I’ve screwed up several times. initially, apologizing wasn’t a skill I had. I got into an incredible, damaging argument a few years ago with @amaditalks and we blocked each other on my primary account. I still followed her on my nursing account and eventually I began to feel very guilty and intrusive about following her when she didn’t know who I was. So I brought it up. I apologized. And we are friends. We are good friends. If I had not apologized, my life would be poorer. Amadi has taught me, along with others, how to more skillfully debate. She has reminded me to use inclusive language and given examples of what this is. I was wrong, so wrong in our argument, and while Amadi had forgotten it, I never had. Because I was wrong, and I knew it.

So here I am. In intersectional feminism, I have found a place. I have come to terms with my own gender fluidity. I am out to my husband and online and I will never deny my queerness or gender fluidity in person. I have learned about White privilege, and learned to check it. I have become a better person. I have become a better nurse. I have learned to confront people, first online, and then in person. Thanks to Ngọc Loan Trần, I have a new method of calling out problematic behavior. in their article Calling IN: A Less Disposable Way of Holding Each Other Accountable, I learned a way to call out bullying behavior without crying and shaking. It has made work easier.

I don’t fit inside White feminism’s neat bubble. I’m not going to take extra classes when information is so readily available. I do not need a women’s studies degree to practice feminism. I need my brain and my heart, both of which are currently functioning. I’ve been called “divisive” by White women when I back up women of color, primarily when I back up Black and Muslim women. It’s pretty obvious. I’ve been told that feminism needs to focus on the needs of ALL women instead of subgroups.

White women are a subgroup of feminism. It is true that placing the focus of feminism on subgroups is divisive.

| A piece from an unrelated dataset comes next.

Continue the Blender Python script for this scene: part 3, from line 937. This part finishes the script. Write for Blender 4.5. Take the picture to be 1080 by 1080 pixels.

This is why White women must learn to stop crying for “unity” (Adele Wilde-Blavatsk) and realize that women of color, trans women, trans men, and others are moving on in unity WITHOUT us.

Am I going to screw up again? ABSOLUTELY. That’s the thing about White privilege, it doesn’t go away because you start recognizing it. You have to actively work to be a better person. You have to actively work to change the world. I doubt I’m going to change many minds with words, but I hope I do so by actions. That is the inspiration behind my @TransDyingYoung project, and my tentative decision to focus my NP on care of the transgender population. This is work, and with work comes mistakes. But I have learned to apologize. I have learned to Google. These are not difficult things to do with practice.

I don’t believe mainstream “White feminism” wants to change. Instead, it will die a painful death by attrition. A few days ago, I tweeted that White feminists are angry because they didn’t come up with intersectionality and make it about white women and I really believe this is true. I have seen White women say “we have to come up with a better term.” This rebranding of intersectionality is nothing short of plagiarism and theft of its founder, Kimberlé Crenshaw. It wasn’t a White woman’s idea. It wasn’t about White, cis gendered women. This is appropriate. This isn’t “bullshit.”

I want to thank so many people, mentioned in this post, and unmentioned, who have let me learn, who have told me when I was wrong, and who have taught me what my White, racist parents never told me: it is okay to be wrong. Apologizing doesn’t make you weak. Learning new things makes you stronger, and we will come through this with a more unified feminism.